Saturday, February 12, 2011

Book Review: Son of a Witch

The sequel to Wicked is not its equal. Neither as imaginative nor as gripping, it is nevertheless an excellent reading experience.

Either Mr Maguire had a singularly lonely existence, or he chooses to make his protagonists exceedingly lonely. Liir, the protagonist in this book, is monumentally a loner. More so than his mother ever was. Part of this is his personal feeling of separation - never knowing who his mother was, growing up without any real friends in a mountain castle. Who wouldn't feel out of place in the Emerald City if they grew up in such a solitary situation? But part of it (and this is the best part about the book) is Liir's very conscious self dialog about his own nature. Is he a success? A failure? An obedient servant of the Empire and thus not accountable for what the Empire requires of him? A murderer of children? A magician? Is he even whole?

In a very opposite way to most of the mass-market fiction I read, Liir is very humanly messy. He does not come forth out of the author's head fully formed, a la Zeus or Harry Potter. He's a mess. And it takes him the entire book to get a handle on where to even start with defining who he is.

The book moves along pretty well. Maguire is not bound to put a certain amount of chronological time into a certain amount of pages. There are minutes that take a page, and 9 months that take 20 pages. He slows the book down when the action requires it. Takes some getting used to, but it's very pleasant. And Liir, overall, is a likable character. I wish the best for him, and feel for his background that leaves him so poorly prepared for life among other humans.

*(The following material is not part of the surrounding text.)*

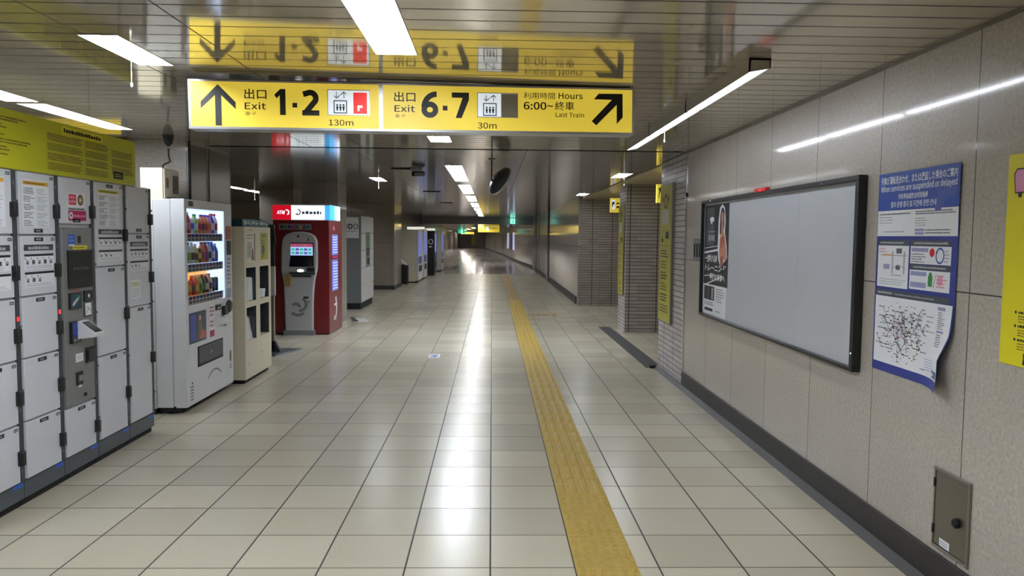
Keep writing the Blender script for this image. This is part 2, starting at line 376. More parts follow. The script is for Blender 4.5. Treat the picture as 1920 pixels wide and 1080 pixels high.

The book has 2 major flaws in my mind. One is my puritanism coming through: sex in these books is casual in every sense of the word. Commitment and sex do not go together, fidelity is not something any character strives for. If a spouse is faithful, it's simply by chance. This is not the way the world really works, is it? I don't think it is. But why Maguire chooses to separate commitment from sex is beyond me. I think it's an affectation of this type of fiction, and it saddens me. The other major flaw is that key plot elements just seem contrived. Princess Nastoya knows that Liir can help her, but how he ends up doing it is flagrantly contrived and completely unnatural. "It's the end of the book, and I have to have Liir help her, how can I do that in 5 pages?" Frankly, the whole Nastoya subplot was poorly executed. But this idea of fate pulling the strings and characters unknowingly doing what fate has decreed for them robs the characters of some of their nobility.

A good book, one which makes one think. And that's good, because you then have to sift out the moral issues from the writing issues, and come to a better understanding of the piece as a whole.
Now I need to check out the 3rd installment and complete the series. Time to see what the Thropp 5th Descending will do.